Edirneli araştırmacı yazar Oral Onur, Mimar Sinan’ın 80 yaşında yaptığı Selimiye Camii’nin güzellikleriyle ziyaretçileri cezbettiğini belirtti.
Oral Onur, dünyaca ünlü mimar Sinan’ın kalfalığını İstanbul’daki Şehzadebaşı Camiinde, ustalığını Süleymaniye Camiinde ve tüm hünerlerini de Selimiye Camiinde sergilediğini söyledi.
Selimiye Camiinin mimarî tarzı, 8 sütun üzerine oturtulan dünyanın en büyük kubbesi ve minareleriyle insanları adeta büyülediğini ifade eden Onur, kubbenin altında 2 metre yüksekliğindeki 12 mermer sütuna oturtulmuş ‘’Müezzin Mahfeli’’ndeki Edirnekari kalem işlerinin ise devrin en güzel örneklerinden olduğunu bildirdi. Hünkâr mahfelindeki İznik çinileri, çiniden yapılma meyve veren ağacın renk ve kompozisyonunun ise görülmeye değer olduğunu belirten Onur, şunları kaydetti:
‘’Mimar Sinan’ın 80 yaşında yaptığı Selimiye Camii güzellikleriyle ziyaretçileri cezbediyor. Caminin her bir köşesi hayranlık uyandırmakta.
Caminin ince ve zarif minareleri uzaktan göründüğü için de görenleri kendisine hayran bırakıyor. İstanbul istikametinden şehre girişte Selimiye Camiinin 4 minaresi iki minare gibi de görünüyor. İçinin güzelliği kadar dış güzelliği de insanları manevî bir atmosfere sürüklüyor.’’

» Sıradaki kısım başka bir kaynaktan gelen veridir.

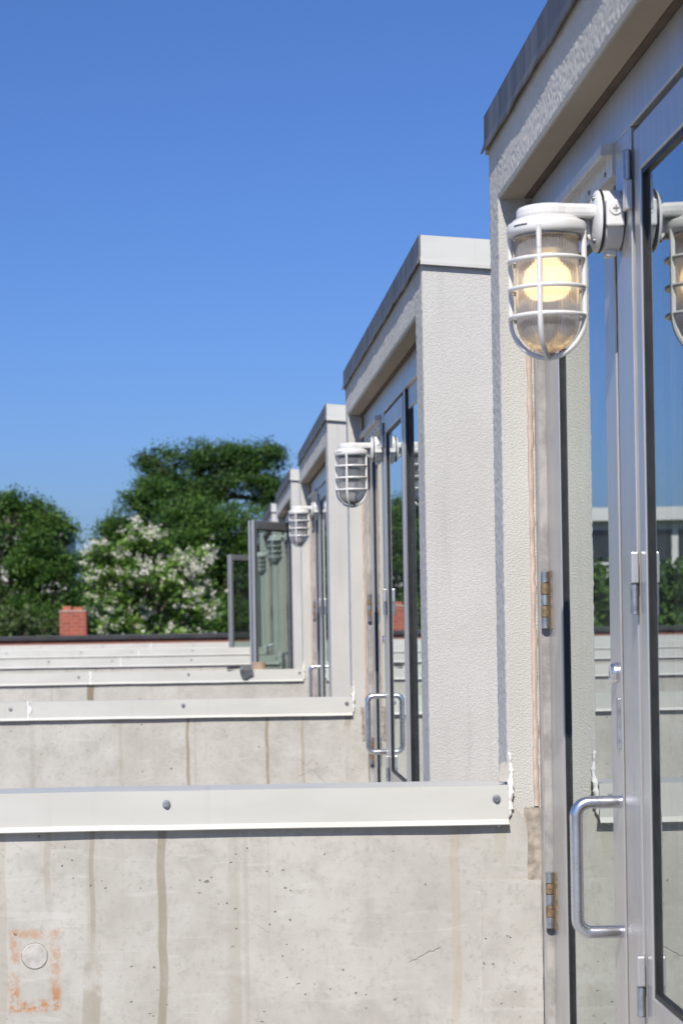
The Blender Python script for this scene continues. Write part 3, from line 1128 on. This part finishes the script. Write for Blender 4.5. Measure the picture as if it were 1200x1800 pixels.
MB().box(xa - .012, xb + .012, YBK + .588, YBK + 1.162, zc_ - .03, zc_).build('chimney_cap', M['mortarcap'], ch, org, .01)
for (p0, p1, h) in ((110, 126, .085), (129, 145, .065)):
    x0, x1 = pxx(p0, YBK + .7), pxx(p1, YBK + .7)
    MB().prism([(x0, YBK + .7), (x1, YBK + .7), (x1 - .01, YBK + .95), (x0 + .01, YBK + .95)], 'z', zc_, zc_ + h).build('flue_pot', M['clay'], ch, org, .012)
tag(bb, 'red brick building with black roof edge and square chimney', 'building')

# ------------------------------------------------------------------ pale buildings far back
def block(name, label, x0, x1, y, depth, z1, floors, nw):
    org = ((x0 + x1) / 2, y, -8)
    r = empty(name, org)
    MB().box(x0, x1, y, y + depth, -8, z1 - .6).build('wall', M['pale'], r, org)
    MB().box(x0 - .5, x1 + .5, y - .7, y + depth, z1 - .6, z1).build('roof', M['pale'], r, org)
    for fl in range(floors):
        zz = z1 - 1.0 - fl * 3.2
        for i in range(nw):
            a = x0 + (x1 - x0) * (i + .12) / nw
            b = x0 + (x1 - x0) * (i + .88) / nw
            wd = MB().box(a, b, y - .03, y + .05, zz - 1.5, zz).build('window', M['window'], r, org)
            MB().box(a - .08, b + .08, y - .12, y - .035, zz - 1.62, zz - 1.5).build('sill', M['pale'], wd, org)
    tag(r, label, 'building')


yb = 92
block('pale_building', 'pale flat roofed building mirrored in the nearest door glass', pxx(-460, yb), pxx(-150, yb), yb, 12, 176 / 3500 * yb + E, 3, 6)
yh = 104
org = (pxx(30, yh), yh, -8)
hs = empty('pale_house', org)
hx0, hx1 = pxx(-40, yh), pxx(118, yh)
ze = pz(925, yh, 30)
MB().box(hx0, hx1, yh, yh + 8, -8, ze).build('wall', M['pale'], hs, org)
MB().prism([(hx0 - .4, ze), (hx1 + .4, ze), (hx1 - 1.4, ze + .9), (hx0 + 1.4, ze + .9)], 'y', yh - .4, yh + 8).build('roof', M['slate'], hs, org)
for i in range(4):
    a = hx0 + .5 + i * 1.2
    MB().box(a, a + .7, yh - .04, yh + .05, ze - 2.0, ze - .7).build('window', M['window'], hs, org)
tag(hs, 'pale house glimpsed through the left tree crown', 'house')


# ------------------------------------------------------------------ trees
def leaf_mesh(name, centres, size, mat, parent, org, rs, tint=None):
    n = len(centres)
    c = np.asarray(centres)
    nrm = rs.normal(size=(n, 3))
    nrm[:, 2] = np.abs(nrm[:, 2]) * 1.1 + .25
    nrm[:, 1] -= .25
    nrm /= np.linalg.norm(nrm, axis=1)[:, None]
    t = rs.normal(size=(n, 3))
    t -= (t * nrm).sum(1)[:, None] * nrm
    t /= np.linalg.norm(t, axis=1)[:, None]
    b = np.cross(nrm, t)
    s = size * rs.uniform(.6, 1.35, n)[:, None]
    asp = rs.uniform(.45, .8, n)[:, None]
    fold = nrm * s * .16
    v = np.stack([c - t * s, c + b * s * asp - fold, c + t * s, c - b * s * asp - fold], 1).reshape(-1, 3) - np.array(org)
    me = bpy.data.meshes.new(name)
    me.vertices.add(4 * n)
    me.vertices.foreach_set('co', v.ravel())
    tri = np.array([[0, 1, 2], [0, 2, 3]])
    idx = (np.arange(n)[:, None, None] * 4 + tri[None]).reshape(-1)
    me.loops.add(len(idx))
    me.loops.foreach_set('vertex_index', idx.astype(np.int32))
    me.polygons.add(2 * n)
    me.polygons.foreach_set('loop_start', np.arange(0, 6 * n, 3, dtype=np.int32))
    me.polygons.foreach_set('loop_total', np.full(2 * n, 3, dtype=np.int32))
    me.update(calc_edges=True)
    at = me.attributes.new('tint', 'FLOAT', 'FACE')
    base_t = tint if tint is not None else np.full(n, .5)
    at.data.foreach_set('value', np.repeat(np.clip(base_t + rs.normal(0, .16, n), 0, 1), 2).astype(np.float32))
    me.materials.append(mat)
    o = bpy.data.objects.new(name, me)
    col.objects.link(o)
    o.parent = parent
    return o


def clumps(lobes, n_per_m2, rs, inner=.45):
    """sprays of foliage on the skin of each lobe, fewer inside"""
    out = []
    subs = []
    for (cx, cy, cz, rx, ry, rz) in lobes:
        subs.append((cx, cy, cz, rx * .64, ry * .64, rz * .64))
        for q in range(13):
            d = rs.normal(size=3)
            d[1] -= .3
            d[2] += .15
            d /= np.linalg.norm(d)
            k = rs.uniform(.62, .98)
            s = rs.uniform(.18, .38)
            m_ = (rx + rz) / 2
            subs.append((cx + d[0] * rx * k, cy + d[1] * ry * k, cz + d[2] * rz * k, m_ * s * 1.15, m_ * s, m_ * s * .85))
    for (cx, cy, cz, rx, ry, rz) in subs:
        area = 4 * math.pi * ((rx * ry + rx * rz + ry * rz) / 3)
        n = int(area * n_per_m2)
        d = rs.normal(size=(n, 3))
        d /= np.linalg.norm(d, axis=1)[:, None]
        r = 1 - np.abs(rs.normal(0, .16, n))
        k = rs.uniform(size=n) < inner * .4
        r[k] = rs.uniform(.3, .85, k.sum())
        lump = 1 + .16 * np.sin(d[:, 0] * 5 + cx * 3) * np.sin(d[:, 2] * 6 + cz) + .10 * np.sin(d[:, 0] * 11 + d[:, 2] * 9)
        out.append(np.array([cx, cy, cz]) + d * (r * lump)[:, None] * np.array([rx, ry, rz]))
    return np.concatenate(out)


def tree(name, label, base, lobes, mat, seed, cl_m2=5.0, leaves=26, spread=.32, size=.10, group=None, blossoms=None, trunk_r=.35, cat='tree'):
    rs = np.random.RandomState(seed)
    org = (base[0], base[1], -8.0)
    r = empty(name, org)
    cs = clumps(lobes, cl_m2, rs)
    rad = spread * rs.uniform(.5, 1.4, len(cs))
    off = rs.normal(size=(len(cs), leaves, 3)) * (rad[:, None, None] * np.array([1, 1, .6]) * .6)
    pts = (cs[:, None, :] + off).reshape(-1, 3)
    leaf_mesh('crown', pts, size, mat, r, org, rs, np.repeat(np.clip(rs.normal(.46, .34, len(cs)), 0, 1), leaves))
    rnd = random.Random(seed)
    m = MB()
    zl = min(l[2] for l in lobes)
    top = (base[0] + rnd.uniform(-.3, .3), base[1], max(zl, -4))
    m.tube([(base[0], base[1], -8.0), (base[0] + .05, base[1], (top[2] - 8) / 2), top], [trunk_r * 1.25, trunk_r, trunk_r * .7], 12)
    for (cx, cy, cz, rx, ry, rz) in lobes:
        mid = ((top[0] + cx) / 2 + rnd.uniform(-.3, .3), (top[1] + cy) / 2, (top[2] + cz) / 2 + .3)
        m.tube([top, mid, (cx, cy, cz)], [trunk_r * .5, trunk_r * .3, trunk_r * .13], 8)
        for q in range(6):
            a, e = rnd.uniform(0, 6.28), rnd.uniform(-.2, 1.2)
            tip = (cx + rx * .85 * math.cos(a) * math.cos(e), cy + ry * .85 * math.sin(a) * math.cos(e), cz + rz * .85 * math.sin(e))
            m.tube([(cx, cy, cz), ((cx + tip[0]) / 2, (cy + tip[1]) / 2, (cz + tip[2]) / 2 + .1), tip], [trunk_r * .13, trunk_r * .08, trunk_r * .03], 6)
    m.build('trunk', M['bark'], r, org)
    if blossoms:
        n, bs = blossoms
        front = cs[cs[:, 1] < base[1] + .4]
        pick = front[rs.choice(len(front), n)]
        pick = pick + (pick - np.array([base[0], base[1], pick[:, 2].mean()])) * .07 + rs.normal(0, .06, pick.shape) + np.array([0, -.2, .1])
        k = 16
        bp = (pick[:, None, :] + rs.normal(size=(n, k, 3)) * np.array([.055, .055, .045])).reshape(-1, 3)
        b = leaf_mesh('blossoms', bp, bs, M['blossom'], r, org, rs)
        b['kind'] = 'stuff'
    tag(r, label, cat, group)
    return r


def lob(px, py, y, rpx, rpy, ry, dy=0):
    """a lobe given by where it stands in the view at distance y"""
    return (pxx(px, y), y + dy, pz(py, y, px), rpx / 3500 * y, ry, rpy / 3500 * y)


yt = 72
tree('broadleaf_tree', 'dark green broad tree at the left edge, behind the chimney', (pxx(20, yt), yt), [
    lob(20, 935, yt, 62, 72, 1.5), lob(88, 960, yt, 50, 75, 1.3, .3), lob(-70, 960, yt, 75, 80, 1.6), lob(60, 905, yt, 30, 32, .9, .2),
    lob(108, 925, yt, 26, 28, .7), lob(30, 1030, yt, 80, 70, 1.5), lob(110, 1030, yt, 42, 75, 1.2), lob(-60, 1060, yt, 90, 80, 1.6), lob(0, 890, yt, 30, 28, .8),
    lob(40, 1160, yt, 100, 90, 1.6), lob(85, 1080, yt, 50, 50, 1.2, -.4), lob(60, 1000, yt, 50, 45, 1.2, .8)],
    M['leaf_mid'], 21, 5.6, 46, .34, .054)
yt = 84
tree('tall_broadleaf_tree', 'tallest dark green tree, its crown leaning right above the blossoms', (pxx(360, yt), yt), [
    lob(390, 850, yt, 70, 55, 1.6), lob(300, 835, yt, 52, 45, 1.3, .3), lob(455, 830, yt, 40, 42, 1.2), lob(472, 795, yt, 28, 26, .8),
    lob(350, 800, yt, 36, 26, .9), lob(420, 800, yt, 40, 28, 1.0, .2), lob(492, 800, yt, 18, 20, .6), lob(268, 815, yt, 26, 24, .7), lob(265, 860, yt, 24, 22, .7),
    lob(480, 880, yt, 34, 40, 1.1), lob(300, 890, yt, 60, 40, 1.3)],
    M['leaf_dark'], 5, 5.0, 44, .38, .060, trunk_r=.4)
yt = 78
tree('spreading_tree', 'mid green spreading tree behind the flowering tree', (pxx(330, yt), yt), [
    lob(340, 950, yt, 95, 70, 1.9), lob(420, 960, yt, 75, 75, 1.7, .2), lob(235, 940, yt, 60, 45, 1.4, .2), lob(480, 1000, yt, 60, 90, 1.6),
    lob(200, 960, yt, 40, 38, 1.1), lob(330, 1040, yt, 120, 80, 1.9, .5), lob(180, 1060, yt, 60, 90, 1.4), lob(430, 1070, yt, 90, 80, 1.7), lob(350, 910, yt, 60, 32, 1.2), lob(245, 893, yt, 42, 30, 1.1), lob(212, 925, yt, 34, 26, 1.0), lob(275, 868, yt, 40, 28, 1.0),
    lob(340, 1160, yt, 110, 80, 1.8)],
    M['leaf_mid'], 33, 4.6, 44, .36, .058, trunk_r=.4)
yt = 58
tree('flowering_tree', 'bright green flowering tree covered in white blossom clusters', (pxx(262, yt), yt), [
    lob(262, 1020, yt, 90, 78, 1.5), lob(190, 1010, yt, 42, 58, 1.0), lob(335, 1010, yt, 44, 50, 1.0), lob(265, 960, yt, 46, 28, .9),
    lob(205, 1075, yt, 50, 60, 1.1), lob(325, 1080, yt, 55, 60, 1.1), lob(262, 1130, yt, 95, 60, 1.4), lob(355, 985, yt, 24, 26, .6), lob(172, 985, yt, 24, 28, .6)],
    M['leaf_cat'], 13, 7.0, 16, .24, .080, blossoms=(760, .030), trunk_r=.24)
yt = 50
tree('shrub_mass', 'low olive green shrubs left of the chimney', (pxx(30, yt), yt), [
    lob(40, 1105, yt, 60, 42, .9), lob(-60, 1110, yt, 70, 45, .9), lob(92, 1112, yt, 30, 30, .6), lob(30, 1150, yt, 90, 50, .9)],
    M['leaf_shrub'], 17, 6.0, 22, .2, .06, trunk_r=.12, cat='shrub')
yt = 66
for i, (p, h, lab) in enumerate(((-190, 1000, 'round green tree mirrored low in the nearest door glass'), (-330, 1010, 'second green tree mirrored at the edge of the nearest door glass'), (-470, 990, 'green tree farthest left, beyond the picture edge'))):
    tree('garden_tree', lab, (pxx(p, yt), yt), [
        lob(p, h + 60, yt, 90, 62, 1.5), lob(p - 60, h + 90, yt, 70, 60, 1.4), lob(p + 60, h + 85, yt, 70, 62, 1.4), lob(p, h + 140, yt, 120, 80, 1.7)],
        M['leaf_mid'], 60 + i, 2.5, 22, .34, .13)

SELİMİYE CAMİİNİN TARİHÇESİ
Osmanlı İmparatorluğunun en parlak döneminde inşa edilen Selimiye Camii, Türk mimarî san’atının ‘’doruk noktası’’ olarak nitelendiriliyor. Temelleri 1568’te atılan ve 1575’te tamamlanan caminin sağında ve solunda iki medrese bulunuyor. 4 köşesinden 70.89 metre yüksekliğinde 4 minare ile çevrili cami, mimarî özelliklerinin erişilmezliğinin yanı sıra taş, mermer, çini, ahşap ve sedef işlemeleriyle dikkati çekiyor. Caminin özellikle yekpare mermerden yapılan ve büyük bir emekle işlenen minberi, ilgi görüyor. Edirne’nin simgesi olan Selimiye Camii’nin avlusuna, 3. Murat zamanında eklenen arasta, bugün de ticaret merkezi olma özelliğini koruyor.